- **What you should do**:
Images are not part of the copy; transcribe all the data exactly.

- **Information provided**:
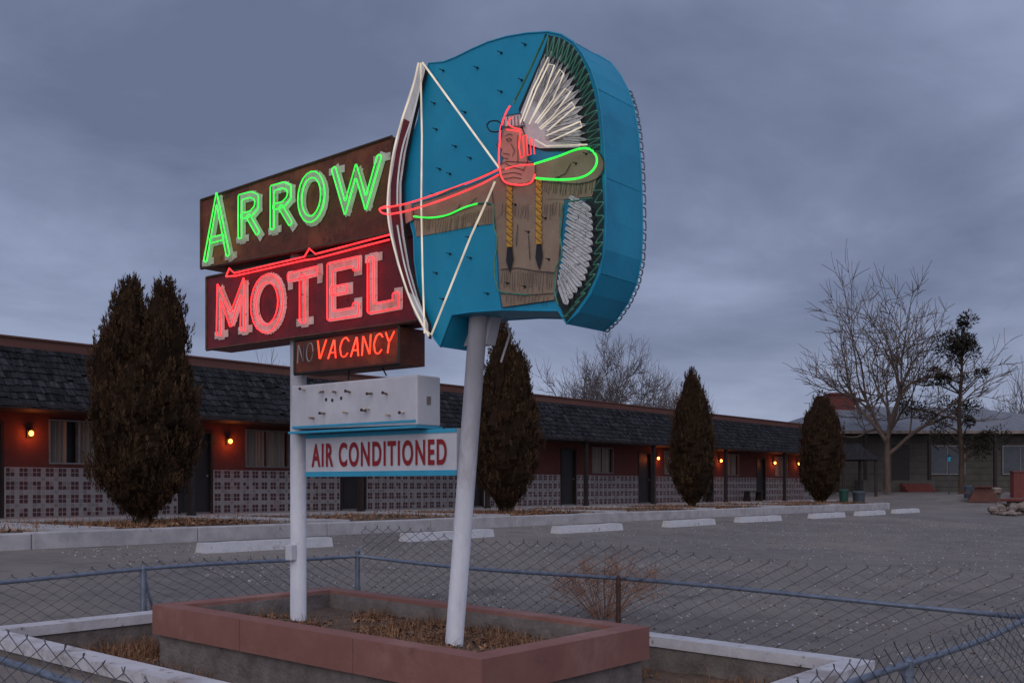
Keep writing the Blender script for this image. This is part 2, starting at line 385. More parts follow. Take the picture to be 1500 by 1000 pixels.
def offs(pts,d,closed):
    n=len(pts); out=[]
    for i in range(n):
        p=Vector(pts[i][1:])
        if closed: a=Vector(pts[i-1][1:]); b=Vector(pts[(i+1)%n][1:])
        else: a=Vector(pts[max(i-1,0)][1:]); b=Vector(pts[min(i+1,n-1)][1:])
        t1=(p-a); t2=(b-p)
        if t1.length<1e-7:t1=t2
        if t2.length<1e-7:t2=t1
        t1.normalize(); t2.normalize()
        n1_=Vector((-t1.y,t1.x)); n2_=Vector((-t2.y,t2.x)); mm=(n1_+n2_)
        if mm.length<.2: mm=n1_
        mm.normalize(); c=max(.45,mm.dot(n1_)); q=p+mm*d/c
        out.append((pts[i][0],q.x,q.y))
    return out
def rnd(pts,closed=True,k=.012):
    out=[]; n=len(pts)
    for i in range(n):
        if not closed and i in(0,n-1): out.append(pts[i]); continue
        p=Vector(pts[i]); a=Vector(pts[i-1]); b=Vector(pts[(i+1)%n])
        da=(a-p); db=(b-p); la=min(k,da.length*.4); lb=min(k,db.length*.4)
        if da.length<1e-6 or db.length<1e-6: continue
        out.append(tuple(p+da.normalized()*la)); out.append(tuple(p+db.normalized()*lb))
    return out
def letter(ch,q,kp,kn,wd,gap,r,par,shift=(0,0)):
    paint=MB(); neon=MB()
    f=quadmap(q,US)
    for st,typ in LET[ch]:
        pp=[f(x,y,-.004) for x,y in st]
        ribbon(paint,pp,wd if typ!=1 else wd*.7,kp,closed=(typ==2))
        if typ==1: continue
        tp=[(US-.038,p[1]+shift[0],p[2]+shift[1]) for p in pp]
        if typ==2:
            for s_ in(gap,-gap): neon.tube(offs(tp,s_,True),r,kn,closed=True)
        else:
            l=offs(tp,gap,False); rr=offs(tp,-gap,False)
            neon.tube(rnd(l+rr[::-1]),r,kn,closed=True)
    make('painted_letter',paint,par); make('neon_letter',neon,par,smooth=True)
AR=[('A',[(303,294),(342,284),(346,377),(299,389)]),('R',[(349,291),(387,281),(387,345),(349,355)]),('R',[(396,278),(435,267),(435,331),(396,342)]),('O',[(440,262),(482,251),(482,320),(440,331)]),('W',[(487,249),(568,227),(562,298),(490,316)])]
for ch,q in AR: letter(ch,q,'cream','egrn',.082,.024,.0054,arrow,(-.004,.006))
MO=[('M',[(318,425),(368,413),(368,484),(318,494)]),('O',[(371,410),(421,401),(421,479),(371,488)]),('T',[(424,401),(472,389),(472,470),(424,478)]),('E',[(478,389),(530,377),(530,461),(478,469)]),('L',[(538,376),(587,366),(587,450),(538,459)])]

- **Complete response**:
Keep writing the Blender script for this image. This is part 2, starting at line 385. More parts follow. Take the picture to be 1500 by 1000 pixels.
def offs(pts,d,closed):
    n=len(pts); out=[]
    for i in range(n):
        p=Vector(pts[i][1:])
        if closed: a=Vector(pts[i-1][1:]); b=Vector(pts[(i+1)%n][1:])
        else: a=Vector(pts[max(i-1,0)][1:]); b=Vector(pts[min(i+1,n-1)][1:])
        t1=(p-a); t2=(b-p)
        if t1.length<1e-7:t1=t2
        if t2.length<1e-7:t2=t1
        t1.normalize(); t2.normalize()
        n1_=Vector((-t1.y,t1.x)); n2_=Vector((-t2.y,t2.x)); mm=(n1_+n2_)
        if mm.length<.2: mm=n1_
        mm.normalize(); c=max(.45,mm.dot(n1_)); q=p+mm*d/c
        out.append((pts[i][0],q.x,q.y))
    return out
def rnd(pts,closed=True,k=.012):
    out=[]; n=len(pts)
    for i in range(n):
        if not closed and i in(0,n-1): out.append(pts[i]); continue
        p=Vector(pts[i]); a=Vector(pts[i-1]); b=Vector(pts[(i+1)%n])
        da=(a-p); db=(b-p); la=min(k,da.length*.4); lb=min(k,db.length*.4)
        if da.length<1e-6 or db.length<1e-6: continue
        out.append(tuple(p+da.normalized()*la)); out.append(tuple(p+db.normalized()*lb))
    return out
def letter(ch,q,kp,kn,wd,gap,r,par,shift=(0,0)):
    paint=MB(); neon=MB()
    f=quadmap(q,US)
    for st,typ in LET[ch]:
        pp=[f(x,y,-.004) for x,y in st]
        ribbon(paint,pp,wd if typ!=1 else wd*.7,kp,closed=(typ==2))
        if typ==1: continue
        tp=[(US-.038,p[1]+shift[0],p[2]+shift[1]) for p in pp]
        if typ==2:
            for s_ in(gap,-gap): neon.tube(offs(tp,s_,True),r,kn,closed=True)
        else:
            l=offs(tp,gap,False); rr=offs(tp,-gap,False)
            neon.tube(rnd(l+rr[::-1]),r,kn,closed=True)
    make('painted_letter',paint,par); make('neon_letter',neon,par,smooth=True)
AR=[('A',[(303,294),(342,284),(346,377),(299,389)]),('R',[(349,291),(387,281),(387,345),(349,355)]),('R',[(396,278),(435,267),(435,331),(396,342)]),('O',[(440,262),(482,251),(482,320),(440,331)]),('W',[(487,249),(568,227),(562,298),(490,316)])]
for ch,q in AR: letter(ch,q,'cream','egrn',.082,.024,.0054,arrow,(-.004,.006))
MO=[('M',[(318,425),(368,413),(368,484),(318,494)]),('O',[(371,410),(421,401),(421,479),(371,488)]),('T',[(424,401),(472,389),(472,470),(424,478)]),('E',[(478,389),(530,377),(530,461),(478,469)]),('L',[(538,376),(587,366),(587,450),(538,459)])]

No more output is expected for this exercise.